On revient à une disco funk entraînante avec Bonnie Hill, faisant référence à l’endroit à Los Angeles où a été écrite la chanson. C’est presque une chorale de gospel qu’on retrouve ici. Elle se voit généreuse en harmonies omniprésentes, sans rien nous demander en retour. Au niveau de la production, on vous décrira seulement la façon dont notre visage est figé à l’écoute de ce titre : tête légèrement penchée sur la droite, sourcils légèrement froncés, un œil à moitié fermé, une moue de type “duckface légèrement ouverte” qui manque de sortir l’onomatopée “ouh”, un doigt à peine levé. Enfin, on ne peut s’empêcher de bouger de la tête comme une poule dans un poulailler.
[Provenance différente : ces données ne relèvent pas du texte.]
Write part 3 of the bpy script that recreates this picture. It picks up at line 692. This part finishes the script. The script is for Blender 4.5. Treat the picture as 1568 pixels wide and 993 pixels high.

Bref, ils s’amusent. On s’amuse. On a envie de retourner à l’époque où les clubs mainstream ne passaient pas les titres de kermesses des années 2000 que tout le monde a entendus 1000 fois. L’époque où entendre du Jungle aurait été reçu comme une aubaine dans sa soirée pour danser jusqu’au bout de la nuit. C’est un peu ça l’expérience de cet album : le lâcher-prise corps et âme à la joie du moment présent. Arrêter de réfléchir et s’abandonner au rythme de chansons positives et romantiques avec des dance moves toujours plus extravagants. Et puis, parce qu’aimer en stéréo c’est bien mieux qu’en mono, on vous laisse suivre l’exemple de Jungle.